Да, ребенок все же ребенок, и воин Иван играет в войну, когда взрослые уходят. Побирушка, проходивший по вражескому тылу бездомным сироткой в отрепьях, сейчас он командует атакой. Бьет колокол, тьму церковного подвала-блиндажа прорезает луч карманного фонаря, в руке мальчика финка, фонарь высвечивает чей-то мундир на стене, этот знак войны, и прерывающимся голосом, задыхаясь, Иван грозит мундиру: «Я судить тебя буду! Я тебе…» — и плачет от собственного бессилия… Какой уж тут суворовец!

Возмездие свершилось. Тишину блиндажа снова резко сменяет ликующий майский шум у рейхстага. Средь мостовой, на расстеленной простыне трупы детей Геббельса, убитых собственной матерью, мертвые девочки с запрокинутыми лицами. Рядом с омерзительным, сожженным по предсмертному приказу телом их отца висит мундир самоубийцы. Взявший меч от меча и погибнет. Развязавшие войну истребляют себя и род свой.
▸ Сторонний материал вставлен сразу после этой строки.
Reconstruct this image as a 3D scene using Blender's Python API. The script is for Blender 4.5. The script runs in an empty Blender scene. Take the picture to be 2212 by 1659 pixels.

Но в разбомбленном здании имперской канцелярии средь рваного железа, щебня и архивной пыли лежит с отметкой «расстрелян» дело Ивана, мальчика, вырванного войной из лучезарной, сверкающей жизни.

И здесь снова приходится вернуться к главному противопоставлению, определяющему в картине все, к двум ее планам: жизни, которая должна быть, и той, которая существовать не имеет права.

Мир увиден и снят так влюбленно, так радостно, так прозрачно, что и мы смотрим на него словно впервые и радуемся и дивимся.

Детское счастье бескорыстно. Память ребенка не могла сохранить прямых доказательств благополучия и покоя, какие наплывами проносились у разных героев военных картин или служили вводом в действие: ни заставленных яствами столов, ни только что полученных новых квартир, ни слов любви, ни чая на дачной терраске в кругу домашних. Детская память обрывками сохранила и пронесла сквозь войну только свободный, отворенный, прекрасный белый свет.

Мчится по лесу грузовик, полный отборных, только из сада, яблок. Как бел молодой лес под проливным дождем, а небо вдруг темно! И веселая черноглазая девчонка трясется в кузове на яблоках. Девчонка, девчонка, что ты все вплываешь в кадр, что вдруг улыбаешься так печально и смотришь так внимательно? Что ждет тебя, девочка из Ивановых снов?

Приехали на место — на пляж. Покойна светлая река, и лошади тихо пьют воду, совсем на равных друг от друга расстояниях. Отгрузились — из кузова разом посыпались на белый песок яблоки, и лошадь, довольная, стала есть, надкусывая одно, другое…

Только не ищите здесь символов и иносказаний. Это просто детство и счастье, увиденные очень свежо и непосредственно. Это просто мир, где все понятно, где все прекрасно, все светло и даже конец той жизни — тело матери на земле и веером плеснувшая на сарафан, заискрившаяся солнечными бликами вода. Уродливое и злое — потом, на войне.

Символ же в картине только один. После того как резким наездом аппарат приблизил к нам фотографию расстрелянного Ивана, на экране снова белый песчаный пляж. Продолжается действие, прерванное в прологе. Подняла с разгоряченного лба волосы и ушла с ведром в руке мать. Дети играют в прятки, все так же бело и светло, только у самой воды из песка поднялось обуглившееся дерево. Весело смеется девчонка, а белоголовый мальчик обгоняет ее, бегут, бегут прямо по воде, девчонка отстала, бежит один Иван, и тогда в секундном кадре мелькает обуглившееся дерево со злым, тусклым свечением солнца.

Напоминание? Предупреждение? Так или иначе — лишь бы не стояло на пути у мальчишки мертвое черное дерево.